Tremendas consecuencias
a) para Jacob
Pero, cuando queremos sustraer de Dios nuestras personas, nuestras circunstancias o nuestro destino, solo acumulamos para nosotros penas y dolores1 . A través de lo que sigue, veremos cómo esto le sucedió a Jacob. Alguien ha observado que «si se considera la vida de Jacob después de haber conseguido por engaño la bendición de su padre, se verá que desde entonces le quedó muy poca felicidad en este mundo. Su hermano concibió el proyecto de matarle y así le obligó a huir de la casa paterna; Labán, su tío, le engañó como él había engañado a su padre, tratándole de un modo muy duro; después de veinte años de servidumbre, hubo de abandonar clandestinamente a su tío, no sin correr el riesgo de verse devuelto al punto de partida o de ser asesinado por su irritado hermano; apenas librado de sus temores, la conducta deshonesta y criminal de su hijo Rubén le llena de amargura, después de lo cual tiene que deplorar la traición y la crueldad de Simeón y de Leví contra los habitantes de Siquem y la muerte de su amada esposa; luego le engañan sus propios hijos, teniendo que llevar duelo por la supuesta muerte de José y finalmente, para colmo de las miserias, el hambre le obliga a bajar a Egipto, donde muere en tierra extranjera. Tales son los caminos de la providencia, siempre justos, maravillosos y llenos de enseñanzas».

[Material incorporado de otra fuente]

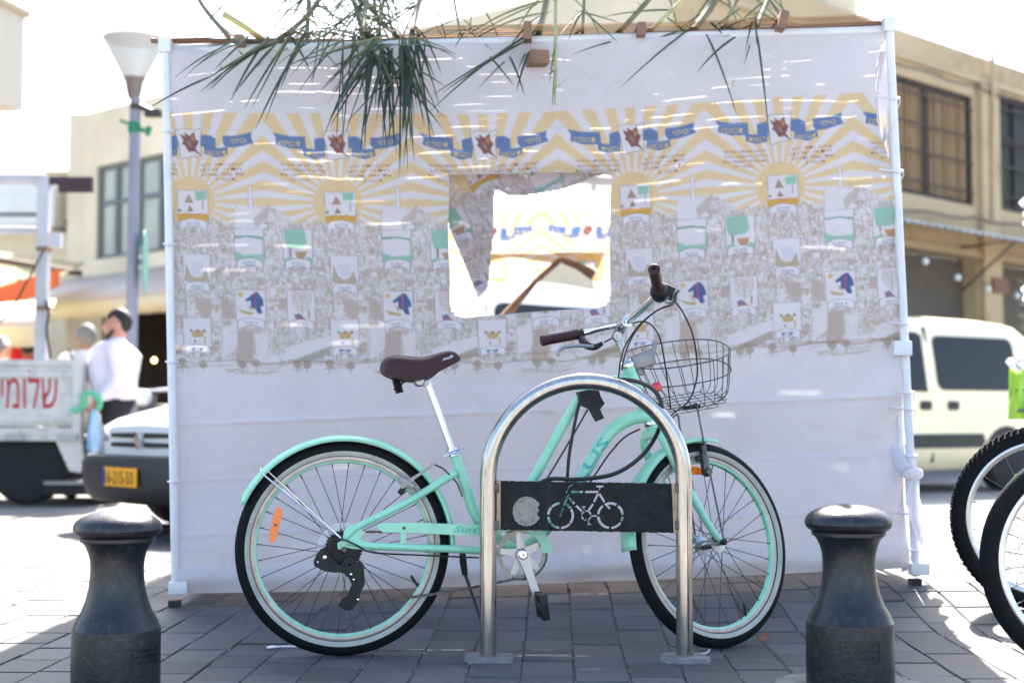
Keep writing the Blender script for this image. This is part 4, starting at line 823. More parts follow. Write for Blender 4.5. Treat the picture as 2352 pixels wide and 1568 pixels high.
def wheel_matrix(hub, fwd, axle): 
    fwd = fwd.normalized(); axle = axle.normalized(); upv = fwd.cross(axle); M = Matrix((fwd, axle, upv)).transposed().to_4x4(); M.translation = hub; return M
LM = Matrix(((1, 0, 0, 0), (0, 0, 1, 0), (0, -1, 0, 0), (0, 0, 0, 1)))            # lathe z -> wheel y
PROF = [(.2905, .0105), (.294, .0160), (.2995, .0205), (.308, .0235), (.320, .0220), (.329, .0175), (.336, .0100), (.3395, .0035)]
PROF_FAT = [(.287, .011), (.291, .018), (.297, .0235), (.306, .0275), (.317, .0275), (.328, .0220), (.336, .0120), (.3395, .0040)]
def ring_prof(pr): return [(r_, t) for r_, t in pr] + [(r_, -t) for r_, t in reversed(pr)]
def make_wheel(th, name, M, k=1.0, rim_m=None, white=True, nsp=32, hubw=.034, hubr=.016, fr=.028, each=True, knob=0, seed=0, spm=None, rimc=None, hubm=None):
    """thing > wheel (rim) > tyre, whitewall, hub, spokes"""
    W = M @ LM
    sc_ = lambda pr: [(r_ * k, t) for r_, t in pr]
    dr_ = -.004 if white else -.0075; rimp = sc_([(.298 + dr_, .0115), (.2945 + dr_, .0135), (.2825 + dr_, .0125), (.2765 + dr_, .0085), (.2742 + dr_, 0)]); rp_ = rimp + [(r_, -t) for r_, t in reversed(rimp[:-1])]
    mb = MB(); mb.lathe(rp_, 72, W, closed=True); wo = mb.build(name, rim_m or M_mint, th)
    mb = MB()
    for s_ in (-1, 1): mb.lathe(sc_([(.298 + dr_, .0122 * s_), (.2940 + dr_, .0146 * s_), (.2845 + dr_, .0138 * s_), (.2815 + dr_, .0118 * s_)]), 72, W, caps=False)
    mb.build('brake_track', rimc or M_rimside, wo)
    mb = MB(); mb.lathe(ring_prof(sc_(PROF if white else PROF_FAT)), 88, W, closed=True)
    if knob:
        nk = knob
        for q in range(nk):
            for row, (t0, rr) in enumerate(((.0, .342), (.014, .339), (-.014, .339), (.024, .327), (-.024, .327))):
                a = 2 * math.pi * (q + (.5 if row in (1, 2) else 0)) / nk; c = M @ Vector((math.sin(a) * rr * k, t0, math.cos(a) * rr * k)); Rm = (M.to_3x3() @ Matrix.Rotation(a, 3, 'Y'))
                mb.box(c, (.011, .009, .008), Rm)
    mb.build('tyre', M_rub, wo, smooth=50)
    if white:
        mb = MB()
        for s_ in (-1, 1): mb.lathe(sc_([(.2935, .0166 * s_), (.2960, .0188 * s_), (.3000, .0218 * s_), (.3045, .0234 * s_), (.3080, .0246 * s_), (.3088, .0240 * s_)]), 88, W, caps=False)
        mb.build('whitewall', M_ww, wo)
    mb = MB(); mb.lathe([(.006, -hubw - .018), (.010, -hubw - .016), (.010, -hubw - .004), (fr + .004, -hubw - .002), (fr + .004, -hubw + .002), (hubr, -hubw + .006), (hubr, hubw - .006), (fr + .004, hubw - .002), (fr + .004, hubw + .002), (.010, hubw + .004), (.010, hubw + .016), (.006, hubw + .018)], 24, W)
    mb.build('hub', hubm or M_alu, wo)
    joined = MB()
    for q in range(nsp):
        s_ = 1 if q % 2 else -1; a = 2 * math.pi * q / nsp + seed; d = (.62 if (q // 2) % 2 else -.62)
        p0 = M @ Vector((math.sin(a + d) * fr, s_ * hubw, math.cos(a + d) * fr)); p1 = M @ Vector((math.sin(a) * (.2750 + dr_) * k, s_ * .004, math.cos(a) * (.2750 + dr_) * k)); pn = p1.lerp(p0, .055)
        mb = MB() if each else joined; mb.tube([p0, pn], .00135, 5); mb.tube([pn, p1], .0020, 6)
        if each: mb.build('spoke', spm or M_spoke, wo)
    if not each: o_ = joined.build('spokes', spm or M_spoke, wo); o_['kind'] = 'stuff'
    return wo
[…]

Tal fue Jacob. Pero esto no es más que un lado de su vida, el lado sombrío. Hay otro, ¡bendito sea Dios por el mismo! pues Dios contaba con Jacob para Sus designios; y, como lo veremos, en cada uno de los acontecimientos de la vida del patriarca, en los cuales hubo de recoger los frutos de sus propios cálculos y falsedades, el Dios de Jacob sacó bien del mal e hizo sobreabundar su gracia más que el pecado y la locura de su pobre siervo. Veremos esto a medida que prosigamos con su historia.
Solo haré aquí una observación sobre Isaac, Rebeca y Esaú. Es muy interesante notar, en el principio de este capítulo, cómo Isaac, a pesar de la excesiva flaqueza de su carne, conserva, por la fe, la dignidad de la cual Dios le había revestido. Pronuncia la bendición con todo el sentimiento del poder que se le ha conferido para bendecir, diciendo: “Yo le bendije, y será bendito… He aquí yo le he puesto por señor tuyo, y le he dado por siervos a todos sus hermanos; de trigo y de vino le he provisto; ¿qué, pues, te haré a ti ahora, hijo mío?” (cap. 27:33-37). Habla como un hombre que por la fe tiene todos los tesoros de la tierra a su disposición. En él no hay falsa humildad. No desciende del elevado puesto que ocupa a causa de las manifestaciones de la naturaleza. Está a punto de cometer una deplorable equivocación y obrar en oposición directa al consejo de Dios, es verdad; pero, de todos modos, conoce a Dios y ocupa el lugar que en consecuencia le pertenece, dispensando las bendiciones con toda la dignidad y la energía de la fe: “Yo le bendije, y será bendito… de trigo y de vino le he provisto”. Es propio de la fe elevarnos por encima de todas nuestras faltas y sus consecuencias para hacernos ocupar el puesto que la gracia de Dios nos ha confiado.
b) para Rebeca
En cuanto a Rebeca, tuvo también que sufrir los tristes resultados de sus artificios. Sin duda se imaginaba llevar todas las cosas con mucha destreza, pero ¡ay! no volvió a ver más a Jacob. ¡Cuán diferente habría sido el resultado si todo lo hubiese confiado al Señor!
¿Quién de vosotros podrá con afanarse añadir a su estatura un codo?
(Lucas 12:25).
Nada ganamos inquietándonos y haciendo planes y proyectos humanos: con ello solo excluimos a Dios, lo que por cierto no es ganancia. Y al recoger los frutos de nuestros propios consejos, no hay nada más triste que ver cómo un hijo de Dios se olvida de su condición y de sus privilegios hasta el punto de tomar en sus propias manos la dirección de sus asuntos. Las “aves del cielo” y “los lirios del campo” (Mateo 6:25-34) nos pueden enseñar si olvidamos hasta tal punto nuestra posición de dependencia absoluta respecto de Dios.
c) para Esaú
Finalmente, en cuanto a Esaú, el apóstol le llama un “profano… que por una sola comida vendió su primogenitura” (Hebreos 12:16) y que más tarde, “deseando heredar la bendición, fue desechado, y no hubo oportunidad para el arrepentimiento, aunque la procuró con lágrimas” (v. 17). De esto aprendemos que un “profano” es persona que a la vez quiere poseer el cielo y la tierra y disfrutar del presente sin perder el derecho al porvenir. Todo mundano que profesa ser cristiano, cuya conciencia nunca ha experimentado los efectos de la verdad y cuyo corazón siempre ha quedado extraño a la influencia de la gracia, se halla en este caso, y el número de ellos es grande.
- 1N. del A.: Cuando pasemos por la prueba, nunca olvidemos que lo que necesitamos no es ver cambiadas nuestras circunstancias, sino lograr la victoria sobre nosotros mismos.